Future space missions are being developed that will focus on multi-spacecraft distributed systems. Clusters of satellites flying in close proximity can decrease mission costs and increase performance, reliability, adaptability and survivability of space missions. Such missions require a degree of autonomy usually achieved through automatic control systems.

 Much of current work in formation flying control has focused on control optimization to execute prescribed maneuvers within fixed constraints such as minimum time or fuel. On the other hand, decentralized control algorithms have received considerable attention in the past few years. People in distributed space system lab are working on development of new state of the art control algorithms for decentralized and centralized control of distributed space systems using classical and modern techniques.
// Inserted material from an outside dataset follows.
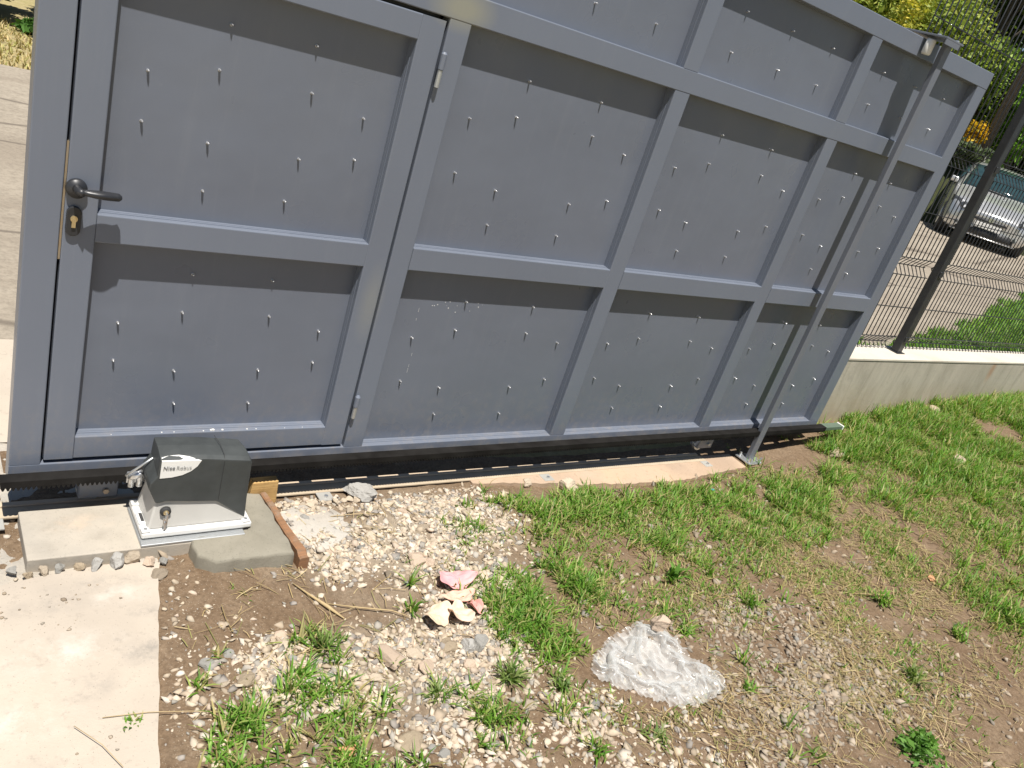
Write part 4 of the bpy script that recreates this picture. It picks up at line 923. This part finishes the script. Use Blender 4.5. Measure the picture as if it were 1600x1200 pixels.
def chips_pad():
    m = 1700; y = rng.uniform(-1.6, -.33, m); x = rng.uniform(-.4, .33, m); k = x < pad_edge(y)-.01; x, y = x[k], y[k]; m = len(x)
    d = fbm(x, y, 5, 3) > .50; x, y = x[d], y[d]; m = len(x); s = .0008+.0062*rng.random(m)**4
    v = ICV[None]*(1+.25*rng.normal(size=(m, 12)))[:, :, None]*s[:, None, None]*np.array([1, .8, .5])
    V = np.stack([v[:, :, 0]+x[:, None], v[:, :, 1]+y[:, None], v[:, :, 2]-.104+s[:, None]*.3], -1).reshape(-1, 3)
    T = np.repeat(GCOL2[rng.integers(0, len(GCOL2), m)], 12, 0)
    tag(mesh_np('grit', V, (12*np.arange(m)[:, None, None]+ICF[None]).reshape(-1, 3), GRAVELM, None, T), 'small dark grit scattered on the pale driveway slab', 'grit', kind='stuff')
    # rubble on the rough strip left of plinth
    m = 700; x = rng.uniform(-1.2, .02, m); y = rng.uniform(-.34, .1, m); s = .002+.008*rng.random(m)**3
    v = ICV[None]*(1+.25*rng.normal(size=(m, 12)))[:, :, None]*s[:, None, None]*np.array([1, .85, .6])
    V = np.stack([v[:, :, 0]+x[:, None], v[:, :, 1]+y[:, None], v[:, :, 2]+(roughh(x, y)+s*.3)[:, None]], -1).reshape(-1, 3)
    T = np.repeat(GCOL[rng.integers(0, len(GCOL), m)]*.85, 12, 0)
    tag(mesh_np('rubble', V, (12*np.arange(m)[:, None, None]+ICF[None]).reshape(-1, 3), GRAVELM, None, T), 'small rubble on the rough cement left of the plinth', 'rubble', kind='stuff')
chips_pad()

# ------------------------------------------------------------------ individual stones and rocks
def stone_mesh(seed, sub=2, flat=.62, rough=.24, facets=5):
    r = random.Random(seed); bm = bmesh.new(); bmesh.ops.create_icosphere(bm, subdivisions=sub, radius=1)
    planes = [(Vector((r.gauss(0, 1), r.gauss(0, 1), r.gauss(0, 1))).normalized(), r.uniform(.48, .80)) for _ in range(facets)]
    off = Vector((r.uniform(0, 50), r.uniform(0, 50), 0))
    for v in bm.verts:
        p = v.co.copy()
        for nn, d in planes:
            q = p.dot(nn)
            if q > d: p -= nn*(q-d)
        p *= 1+rough*mnoise.noise(p*1.3+off)+rough*.35*mnoise.noise(p*4+off)+(rough*.16*mnoise.noise(p*10+off) if sub > 2 else 0); p.z *= flat; v.co = p
    me = bpy.data.meshes.new('stone'); bm.to_mesh(me); bm.free(); return me
SM = {}
for mname, m in (('pale', R_PALE), ('pink', R_PINK), ('grey', R_GREY), ('tan', R_TAN), ('brown', R_BROWN)):
    for i in range(4):
        me = stone_mesh(i*7+len(SM)*13, 2, .66, .20, 11); me.materials.append(m); SM[(mname, i)] = me
LAB = {'pale': 'pale limestone pebble', 'pink': 'pinkish limestone pebble', 'grey': 'grey pebble', 'tan': 'tan pebble', 'brown': 'brown pebble'}
def ZONE(x, y):
    if x > 1.8: return ' in the patch of fine gravel right of the plastic bag'
    if y > -.2: return ' in the gravel strip just in front of the rail'
    if y > -.62: return ' in the pale gravel heap above the pink scraps' if x > .95 else ' on the soil beside the wooden batten'
    if x < .72: return ' in the grey gravel near the driveway edge'
    return ' in the gravel around the big stone slab' if y > -.98 else ' between the grass tufts at the bottom edge'
placed = []
tries = 0
def bigd(x, y):
    return float(grav_d(np.array([x]), np.array([y]))[0])
keepout = [(.86, -.83, .07), (1.12, -.02, .09), (2.09, -.10, .08), (1.15, -.67, .12), (1.70, -1.10, .24), (.78, -1.11, .05), (.62, -1.07, .035), (1.14, -.86, .05), (1.05, -.83, .06), (.95,-.87,.04)]
while len(placed) < 280 and tries < 12000:
    tries += 1; x = random.uniform(.3, 2.7); y = random.uniform(-1.5, -.04); d = bigd(x, y)
    if random.random() > (d-.12)/1.7: continue
    s = random.choice((random.uniform(.011, .015), random.uniform(.012, .019), random.uniform(.016, .029)))
    if x > 1.8: s *= .75
    if any((x-a)**2+(y-b)**2 < (s*.8+c)**2 for a, b, c in keepout) or any((x-a)**2+(y-b)**2 < (.75*(s+c))**2 for a, b, c in placed): continue
    placed.append((x, y, s)); zone = ZONE(x, y); kind = random.choice(('pale', 'pale', 'pale', 'pink', 'tan', 'grey', 'grey')) if x < 1.8 else random.choice(('grey', 'brown', 'tan'))
    o = bpy.data.objects.new('pebble', SM[(kind, random.randrange(4))]); link(o)
    o.location = (x, y, float(yard_h(x, y))+s*.12); o.scale = (s*random.uniform(.85, 1.25), s*random.uniform(.75, 1.0), s*random.uniform(.8, 1.1)); o.rotation_euler = (random.uniform(-.3, .3), random.uniform(-.3, .3), random.uniform(0, 6.28))
    tag(o, LAB[kind]+zone, 'pebble', kind+' pebbles '+zone.strip())
def rock_at(name, x, y, s, mat, label, seed, rot=0, flat=.6, z=None, cat='rock', tilt=(0, 0), rough=.24, lift=.25):
    me = stone_mesh(seed, 4, flat, rough, 8); me.materials.append(mat); o = bpy.data.objects.new(name, me); link(o)
    zz = float(yard_h(x, y)) if z is None else z
    o.location = (x, y, zz+s[2]*flat*lift); o.scale = s; o.rotation_euler = (tilt[0], tilt[1], rot); return tag(o, label, cat)
rock_at('rock', 1.12, -.055, (.072, .052, .055), R_CONC, 'large grey lump of broken concrete leaning on the rail', 101, -.3, .75, lift=.5, rough=.35)
rock_at('rock', 2.09, -.125, (.058, .042, .050), R_PALE, 'angular pale rock at the edge of the ochre footing', 102, -.5, .8, lift=.5)
rock_at('rock', 1.89, -.075, (.035, .028, .030), R_PALE, 'small pale rock beside the rail left of the angular rock', 103, .4, .8, lift=.5)
rock_at('rock', .865, -.83, (.064, .042, .036), R_PINK, 'largest flat pinkish stone slab in the gravel below the pink scraps', 104, -.75, .6, lift=.6, rough=.14)
rock_at('rock', .945, -.825, (.032, .024, .028), R_PALE, 'flat pale stone just right of the pinkish slab', 105, -.6, .6, rough=.16)
rock_at('rock', .95, -.885, (.036, .025, .03), R_PINK, 'pinkish wedge stone touching the right end of the big slab', 106, .3, .6, rough=.16)
rock_at('rock', 1.06, -.83, (.038, .032, .034), R_TAN, 'rounded tan stone under the cream scraps', 107, .9, .75)
rock_at('rock', 1.115, -.85, (.028, .025, .030), R_CONC, 'grey stone between the tan and the upright stone', 108, .2, .9)
rock_at('rock', 1.155, -.862, (.027, .024, .034), R_GREY, 'rough grey stone rightmost of three below the scraps', 109, .5, 1.0, lift=.4)
rock_at('rock', 1.15, -.45, (.043, .036, .036), R_PINK, 'rounded pinkish rock in the middle of the gravel heap', 110, .3, .8)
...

What is a distributed space system?

A distributed space system is  a collection of physically separated spacecraft whose states are coordinated to achieve a local or global objective. Multiple spacecraft formation flying is one of the prime examples of such distributed systems.  Well known examples of formations in nature are fish swimming in a school or birds flying in a V.  Humans move in formations too- whether we are marching in a parade or dancing in a group.

Why study distributed space systems?

Recently, these self-coordinating distributed systems have been identified as the enabling technology for many the future NASA, Air Force, Navy, and civilian space missions.  By altering the configuration of these distributed systems, a wider variety of missions can be accomplished  as compared with  the equivalent single, large, and often highly flexible,  space structure.  As compared with its monolithic  counterpart, the distributed spacecraft architecture also promises a significant cost reduction in design, manufacturing, and launching of future space systems. 

Project objectives

One of the key technical challenges in the design of space systems  has traditionally been in the control of large flexible structures.  The distributed spacecraft approach shifts this complexity to problems in planning, coordination, inter-spacecraft communication and sensing, and multiple spacecraft control.  The objectives of this project are to: (1) develop a hybrid control design methodology, which captures the interaction between inter-spacecraft communication and sensing on the one hand, and the admissible distributed spacecraft control strategies on the other,  and (2) develop autonomous maneuver planning and control for distributed space systems.